Though it seems unlikely to have played any role in General Chiarelli's decision to order the criminal inquiry, given the seriousness of the Haditha allegations and his legal obligations, the general has gained a reputation as an outspoken advocate of what was known in Vietnam as the "hearts and minds" approach to fighting the war. Like other terms that hark back to Vietnam, that has fallen out of favor among American commanders here. They prefer to talk about "kinetic" and "non-kinetic" forms of defeating the insurgency.
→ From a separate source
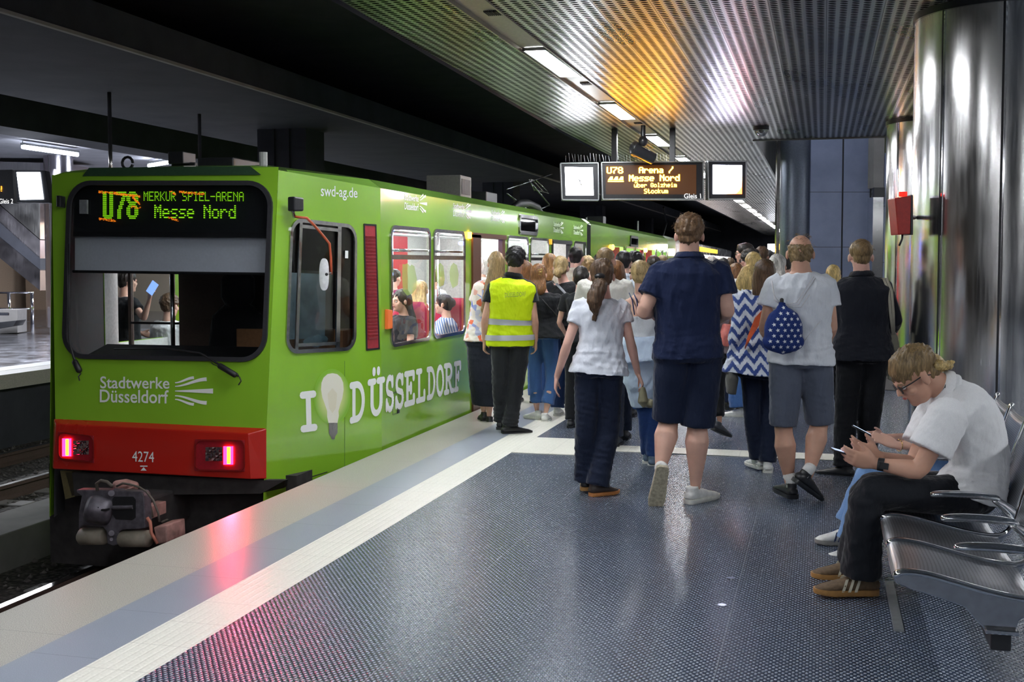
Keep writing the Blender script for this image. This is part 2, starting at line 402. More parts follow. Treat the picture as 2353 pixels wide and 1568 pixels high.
def mat_ceiling():
    m = Mat('perforated metal ceiling', (.55,.55,.54), .3, metal=1.0, aniso=.0); x, y, z = m.xyz()[0:3]
    px, py = .0765, .058
    rx = m.M('ADD', m.M('DIVIDE', x, px), 200.0); row = m.M('FLOOR', rx); fx = m.M('SUBTRACT', m.M('FRACT', rx), .5)
    par = m.M('MULTIPLY', m.M('MODULO', row, 2.0), .5)
    fy = m.M('SUBTRACT', m.M('FRACT', m.M('ADD', m.M('ADD', m.M('DIVIDE', y, py), 400.0), par)), .5)
    r2 = m.M('ADD', m.M('POWER', m.M('MULTIPLY', fx, px / .0265), 2.0), m.M('POWER', m.M('MULTIPLY', fy, py / .0185), 2.0))
    hole = m.M('LESS_THAN', r2, 1.0)
    sx = m.M('LESS_THAN', m.M('FRACT', m.M('ADD', m.M('DIVIDE', x, .3825), 100.0)), .012)
    sy = m.M('LESS_THAN', m.M('FRACT', m.M('ADD', m.M('DIVIDE', y, 1.7), 100.6)), .004)
    n = m.noise(m.co(scale=(1, .35, 1)), 2.2, 1)
    c = m.mix(hole, m.ramp(n, [(.3, (.42,.42,.41)), (.7, (.60,.60,.59))]), (.012,.012,.014)); c = m.mix(m.M('MAXIMUM', sx, sy), c, (.05,.05,.05))
    m.set('Base Color', c); m.set('Metallic', m.M('SUBTRACT', 1.0, m.M('MULTIPLY', hole, .9)))
    m.set('Roughness', m.M('ADD', m.M('MULTIPLY_ADD', n, .16, .22), m.M('MULTIPLY', hole, .55))); m.set('Specular IOR Level', m.M('SUBTRACT', .5, m.M('MULTIPLY', hole, .5)))
    # sheet bowed slightly between the rows of slots
    bow = m.M('COSINE', m.M('MULTIPLY', fx, 2 * math.pi)); pan = m.M('FRACT', m.M('ADD', m.M('DIVIDE', x, .3825), 100.0))
    h = m.M('ADD', m.M('MULTIPLY', bow, -.12), m.M('MULTIPLY', m.M('POWER', m.M('SUBTRACT', pan, .5), 2.0), .8))
    return m.bump(h, .5, .01).m
def mat_steel(name, col=(.62,.61,.6), rough=.2, sc=(30, 30, .6), aniso=.5):
    m = Mat(name, col, rough, metal=1.0, aniso=0)
    n = m.noise(m.co(scale=sc), 6, 4); n2 = m.noise(m.co(), 2.2, 2)
    m.set('Base Color', m.ramp(n, [(.3, tuple(c * .9 for c in col)), (.7, tuple(min(1, c * 1.08) for c in col))]))
    m.set('Roughness', m.M('ADD', m.M('MULTIPLY', n, rough * .5), m.M('MULTIPLY', n2, rough))); return m.bump(n, .03, .003).m
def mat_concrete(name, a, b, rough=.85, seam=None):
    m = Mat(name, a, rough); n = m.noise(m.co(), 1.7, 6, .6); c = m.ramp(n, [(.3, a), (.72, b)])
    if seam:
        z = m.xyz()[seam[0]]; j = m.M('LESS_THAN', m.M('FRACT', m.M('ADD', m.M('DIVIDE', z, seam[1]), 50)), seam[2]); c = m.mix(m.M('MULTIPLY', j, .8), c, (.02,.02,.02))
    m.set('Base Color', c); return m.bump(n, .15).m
def mat_ballast():
    m = Mat('track ballast', (.06,.055,.05), .9); v = m.n('ShaderNodeTexVoronoi'); sock(v, 'Vector', m.co()); v.inputs['Scale'].default_value = 22
    n = m.noise(m.co(), 3, 3)
    c = m.mix(m.M('MULTIPLY', n, .5), m.ramp(v.outputs['Distance'], [(0, (.20,.18,.16)), (.6, (.03,.028,.026))]), (.04,.035,.03))
    m.set('Base Color', c); return m.bump(v.outputs['Distance'], 1.0, .04).m
MS = dict(studs=mat_studs(), granite=mat_granite(), bluegrey=mat_bluegrey(), tactile=mat_tactile(), tactx=mat_tactile(1, 'dimpled cream tactile paving', True), ceiling=mat_ceiling(),
    column=mat_steel('brushed steel cladding', (.80,.79,.78), .26, (12,12,.5)), chrome=mat_steel('polished aluminium', (.80,.81,.83), .10, (8,8,8)), seatsteel=mat_steel('perforated seat steel', (.66,.67,.69), .22, (6,6,6)),
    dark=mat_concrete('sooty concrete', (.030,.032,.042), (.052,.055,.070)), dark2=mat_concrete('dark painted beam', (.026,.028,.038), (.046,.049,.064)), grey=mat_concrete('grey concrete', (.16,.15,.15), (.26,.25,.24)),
    ballast=mat_ballast(), black=plain('black rubber', (.012,.012,.014), .5), blackm=plain('black coated metal', (.02,.021,.024), .35), beige=plain('beige wall panel', (.50,.38,.28), .6), trough=plain('beige lamp trough', (.42,.38,.31), .4, metal=.3),
    slate=mat_concrete('slate blue cladding', (.12,.145,.22), (.19,.22,.32), .45, (2, .9, .012)), rail=mat_steel('worn rail steel', (.55,.52,.5), .2, (4,4,4)), railside=plain('rusty rail side', (.07,.045,.035), .8),
    white=plain('white enamel', (.8,.8,.78), .4), mauve=mat_steel('mauve steel cladding', (.60,.57,.62), .28), lamp=emis('lamp diffuser', (.93,.96,1.0), LAMP_STRENGTH), red=plain('signal red enamel', (.42,.018,.012), .35),
    tube=emis('cool lamp tube', (.8,.87,1.0), 40), screen=emis('white screen', (.86,.9,1.0), 7.0), frame=plain('sign frame', (.42,.44,.44), .3, metal=.6))
Y0, Y1 = -26.0, 78.0
def slabbox(name, x0, x1, y0, y1, z0, z1, m): return struct(name, MB().box((x0, y0, z0), (x1, y1, z1)), m)
# ---------------------------------------------------------------- near platform
slabbox('floor', -2.44, 9.0, Y0, Y1, -.12, 0, MS['studs'])
slabbox('trim_1', -3.50, -3.03, Y0, Y1, -.14, 0, MS['granite'])
slabbox('trim_2', -3.03, -2.72, Y0, Y1, -.14, 0, MS['bluegrey'])
slabbox('trim_3', -2.72, -2.44, Y0, Y1, -.14, 0, MS['tactile'])
struct('trim_4', MB().slab([(-2.44, 9.2, .001), (-1.78, 9.2, .001), (-1.68, 9.4, .001), (-1.68, 10.05, .001), (-2.44, 10.05, .001)], (0, 0, .006)), MS['tactx'])
struct('trim_5', MB().box((-1.68, 9.48, .001), (5, 9.78, .006)), MS['tactx'])
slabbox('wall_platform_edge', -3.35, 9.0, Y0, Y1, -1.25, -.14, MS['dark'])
# floor channel beside the bench and small round plates
mk('floor_channel', MB().box((.31, 5.12, .0), (.35, 5.9, .010)), MS['frame'], label='narrow steel channel set in the floor under the bench front', cat='floor channel')
for (x, y, lb) in ((1680, 1330, 'round steel floor plate farther from the viewer, before the brown shoes'), (1659, 1392, 'round steel floor plate nearer the viewer, before the brown shoes')):
    p = onZ(x, y, 0); mk('floor_plate', MB().cyl(p, p + Vector((0, 0, .004)), .020, 20), MS['seatsteel'], label=lb, cat='floor plate', group='round plates in the floor')
# ---------------------------------------------------------------- track bed
slabbox('ground', -11.2, -3.3, Y0, Y1, -1.4, -1.06, MS['ballast'])
mk('track_kerb', MB().slab([(-7.35, Y0, -1.1), (-7.3, Y0, -.75), (-6.68, Y0, -.75), (-6.64, Y0, -1.1)], (0, Y1 - Y0, 0)), MS['grey'], label='long grey concrete kerb running between the two tracks', cat='kerb', bevel=.01)
def rail(X, lb):
    pr = [(-.07,-1.06),(.07,-1.06),(.07,-1.045),(.012,-1.02),(.012,-.945),(.036,-.935),(.036,-.905),(.028,-.9),(-.028,-.9),(-.036,-.905),(-.036,-.935),(-.012,-.945),(-.012,-1.02),(-.07,-1.045)]
    r = empty('rail', (X, 0, -1.06), label=lb, cat='rail', group='running rails')
    mk('rail_body', MB().slab([(X + a, Y0, b) for a, b in pr], (0, Y1 - Y0, 0)), MS['railside'], r)
    mk('rail_head', MB().box((X - .034, Y0, -.9), (X + .034, Y1, -.897)), MS['rail'], r, label='bright polished running surface')
rail(-5.64, 'bright steel rail nearest the platform, running under the green tram')
rail(-4.2, 'steel rail hidden close below the platform edge')
rail(-8.70, 'near rail of the far empty track'); rail(-10.15, 'far rail of the far empty track')
for k in range(8):
    y = 6.5 + k * .7
    for X0, nm in ((-6.1, 'below the tram end'), (-10.6, 'on the far track')):
        mk('sleeper', MB().box((X0, y, -1.09), (X0 + 2.35, y + .24, -1.045)), MS['grey'], bevel=.01, label='grey concrete sleeper ' + nm, cat='sleeper', group='sleepers ' + nm)
def stones():
    r = random.Random(3); mb = MB()
    for i in range(2600):
        X = r.choice((r.uniform(-6.6, -3.7), r.uniform(-11, -7.4))); y = r.uniform(4, 17); s = r.uniform(.012, .032)
        c = Vector((X, y, -1.055 + s * .3)); v = []; R = r.random() * 6
        for k in range(6):
            d = [(1,0,0),(-1,0,0),(0,1,0),(0,-1,0),(0,0,1),(0,0,-1)][k]; q = Vector(d) * s * r.uniform(.6, 1.3); q.rotate(Matrix.Rotation(R, 3, 'Z')); v.append(c + q)
        mb.add(v, [(0,2,4),(2,1,4),(1,3,4),(3,0,4),(2,0,5),(1,2,5),(3,1,5),(0,3,5)])
    o = mk('gravel', mb, plain('ballast stone', (.11,.10,.095), .9, 15, .5), kind='stuff', label='broken grey ballast stones between the rails', cat='gravel')
stones()
# ---------------------------------------------------------------- far platform (track 2)
slabbox('floor_far', -26, -11.35, Y0, Y1, -.2, 0, mat_steel('pale polished far floor', (.42,.43,.48), .28, (1,1,1)))
slabbox('trim_6', -11.35, -10.93, Y0, Y1, -.2, 0, MS['granite']); slabbox('trim_7', -11.75, -11.35, Y0, Y1, -.19, .003, MS['white']); slabbox('wall_far_platform_edge', -26, -11.1, Y0, Y1, -1.3, -.2, MS['dark'])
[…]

In this context, "kinetic" refers to the kill-and-capture warfare that has been the Marines' traditional way of battle, and "non-kinetic" to the efforts that Generals Chiarelli and Casey have stressed — to reach out to local leaders, help build civic institutions, rebuild infrastructure and provide jobs, undermining the insurgency's appeal.
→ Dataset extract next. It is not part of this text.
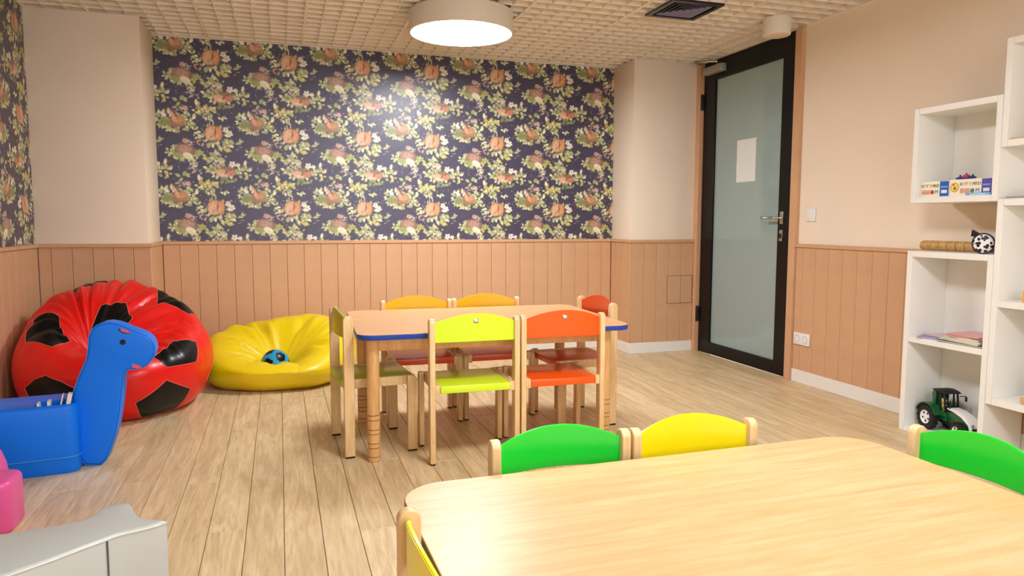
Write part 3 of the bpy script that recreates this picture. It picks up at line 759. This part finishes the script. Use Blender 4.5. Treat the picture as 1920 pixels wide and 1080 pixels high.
def build_bag(root, p, patches, mat_main, mat_patch=None, sub=7, seams=True, rot=None):
    bm = bmesh.new(); bmesh.ops.create_icosphere(bm, subdivisions=sub, radius=1)
    if rot is not None: pass
    masks = []
    for c in patches:
        ang = c[3] if len(c) > 3 else .275; c = Vector(c[:3]).normalized()
        t = c.orthogonal().normalized(); b_ = c.cross(t); pl_ = []
        for i in range(5):
            a = 2 * pi * i / 5 + (atan2(c.y, c.x) * 2)
            e = (t * cos(a) + b_ * sin(a))
            nrm = (e * cos(ang) - c * sin(ang))        # plane through centre
            pl_.append(nrm)
        masks.append((c, pl_))
        for nrm in pl_:
            near = [f for f in bm.faces if f.calc_center_median().dot(c) > .86]
            geom = list({v for f in near for v in f.verts}) + list({e for f in near for e in f.edges}) + near
            bmesh.ops.bisect_plane(bm, geom=geom, plane_co=(0, 0, 0), plane_no=nrm, dist=1e-5)
    bmesh.ops.triangulate(bm, faces=[f for f in bm.faces if len(f.verts) > 3])
    bm.verts.ensure_lookup_table()
    d = np.array([v.co.normalized()[:] for v in bm.verts])
    fidx = []; 
    for f in bm.faces:
        c0 = f.calc_center_median(); k = -1
        for i, (c, pl_) in enumerate(masks):
            if c0.dot(c) > .85 and all(c0.dot(n) < 1e-6 for n in pl_): k = i; break
        fidx.append(k)
    pos = bag_map(d, p)
    for v, q in zip(bm.verts, pos): v.co = q
    faces = [tuple(v.index for v in f.verts) for f in bm.faces]
    bm.free()
    def sub_mesh(k, name):
        used = {}; fs = []
        for f, i in zip(faces, fidx):
            if i != k: continue
            fs.append(tuple(used.setdefault(v, len(used)) for v in f))
        inv = sorted(used, key=lambda v: used[v])
        me = mesh_of(name, [pos[v] for v in inv], fs, True)
        edges = {}
        for f in fs:
            for a, b2 in zip(f, f[1:] + f[:1]): 
                e = (min(a, b2), max(a, b2)); edges[e] = edges.get(e, 0) + 1
        return me, [(e[0], e[1]) for e, n in edges.items() if n == 1], [Vector(pos[v]) for v in inv]
    me, _, _ = sub_mesh(-1, 'shell'); base = Vector(root.location)
    for v in me.vertices: v.co -= base
    link('shell', me, mat_main, root)
    for k in range(len(masks)):
        me, be, pts = sub_mesh(k, 'pentagon_panel')
        if not me.polygons: continue
        for v in me.vertices: v.co -= base
        pp = link('pentagon_panel', me, mat_patch, root)
        if seams and be:
            adj = {}
            for a, b2 in be: adj.setdefault(a, []).append(b2); adj.setdefault(b2, []).append(a)
            st = be[0][0]; loop = [st]; prev = None; cur = st
            while True:
                nx = [x for x in adj[cur] if x != prev]
                if not nx or nx[0] == st or len(loop) > 5000: break
                prev, cur = cur, nx[0]; loop.append(cur)
            ctr = sum((pts[i] for i in loop), Vector()) / len(loop)
            Lp = [pts[i] - base for i in loop]
            if len(Lp) > 6: link('seam', tube_mesh('seam', Lp, .0022, 5, True), M['seam'], pp)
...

General Casey tells American units that it is the military's non-kinetic activity that will win the war, as much as or more than the kinetic. But it is not a gospel that has found much favor — nor, Marine commanders might say, much relevance — in the fight-to-the-death crucible of Anbar.

Reporters who have spent time embedded with the Marines return, almost invariably, with a strong sense of the comradeship that binds the units and an admiration for the discipline and fitness drilled into the fighting men, and, not least, for the lengths the corps is prepared to go to get reporters to the battlefront and to protect them while they're there.

But the harsh Marine battle tactics make an impact, too. Reporters' experiences with the Marines, even more than with the Army, show they resort quickly to using heavy artillery or laser-guided bombs when rooting out insurgents who have taken refuge among civilians, with inevitable results.

Among the Marines, there is a tendency, an eagerness even, to see themselves as the stepchild of the American military effort, sent into much of the hardest fighting, undermanned for the task, equipped with Vietnam-era helicopters and amphibious armored vehicles that make lumbering targets in the desert — then criticized by Army commanders, sometimes severely, for a lack of proportionality in the way they fight.

Something of this sense was suggested when a senior Army commander involved in planning the Falluja offensive — and convinced of its necessity — visited the city afterward alongside Marine commanders. He expressed shock at the destruction, along with concern at the reaction of 200,000 residents whom the Americans had urged to flee beforehand. "My God," the Army commander said, "what are the folks who live here going to say when they see this?"